Cette stratégie brise un mythe capitaliste contre lequel plus personne n'osait s'élever. La Chine n'est en effet plus aussi attractive pour les entreprises occidentales. "Ces dernières années, du fait de la crise, les salaires ont stagné en Roumanie ou parfois diminué. En Chine, par contre, ils ont augmenté. Aujourd'hui, il n'est plus aussi avantageux pour des groupes européens d'aller produire aussi loin lorsque la Roumanie est bien plus proche et fait partie de l'Union européenne", note l'analyste financier Mihai Mindrutiu. De'Longhi n'est d'ailleurs pas le seul à choisir de s'installer ici. Le groupe allemand Bosch va investir 77 millions d'euros dans une usine de pièces automobiles qui embauchera 2.000 personnes d'ici à 2015. Des groupes européens, mais pas seulement. Le constructeur automobile indien, Tata Motors, pourrait annoncer prochainement sa venue dans la région et un quatrième investisseur important est également en discussion avec les autorités locales. "Le coût de la main-d'oeuvre en Roumanie est aujourd'hui quasiment aussi bon marché qu'en Chine", précise Gabriel Ghelmegeanu, le président de la chambre de commerce roumano-chinoise.

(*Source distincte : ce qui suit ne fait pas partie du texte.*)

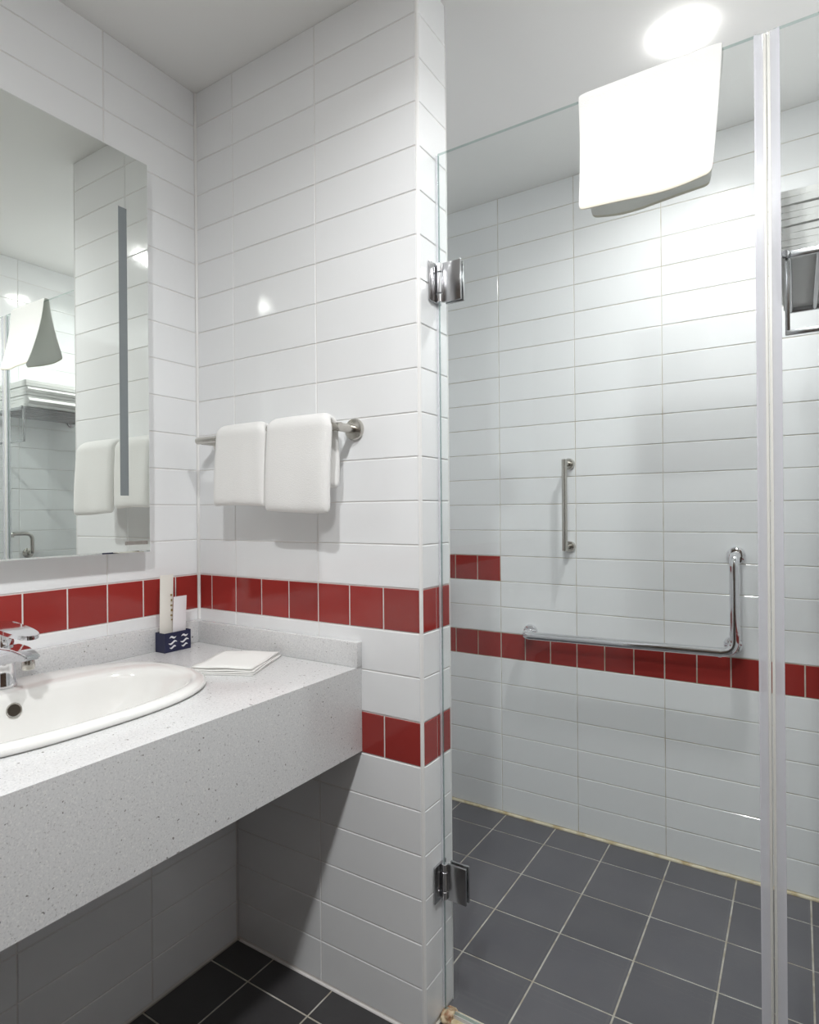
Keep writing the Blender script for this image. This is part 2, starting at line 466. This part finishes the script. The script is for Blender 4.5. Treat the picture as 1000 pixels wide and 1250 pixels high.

Une priorité, développer les infrastructures

Dans la ville voisine de Cluj, forcément, on se frotte les mains. On a désormais confiance dans l'avenir et on affronte la crise sans appréhension. Mais les autorités locales savent que pour rester attractive, la région doit faire du développement des infrastructures une priorité. Une nouvelle piste est actuellement en construction à l'aéroport de Cluj où l'on parie sur la multiplication des liaisons aériennes. "Nous comptons également développer le trafic de marchandises", précise David Ciceo, le directeur de l'aéroport. Mais cet afflux d'investisseurs ne doit pas faire tourner la tête, estime l'économiste Liviu Voinea. "Tout les investissements sont bons, c'est vrai, mais il faut aussi être stratégique et également penser à attirer des entreprises dans des secteurs à forte valeur ajoutée, avertit-il. Parce que l'exemple Nokia peut très bien se répéter dans quelques années." A Jucu, on ne parle pas de stratégie. Mais on regarde l'avenir avec sérénité car ici, les investisseurs passent et se ressemblent.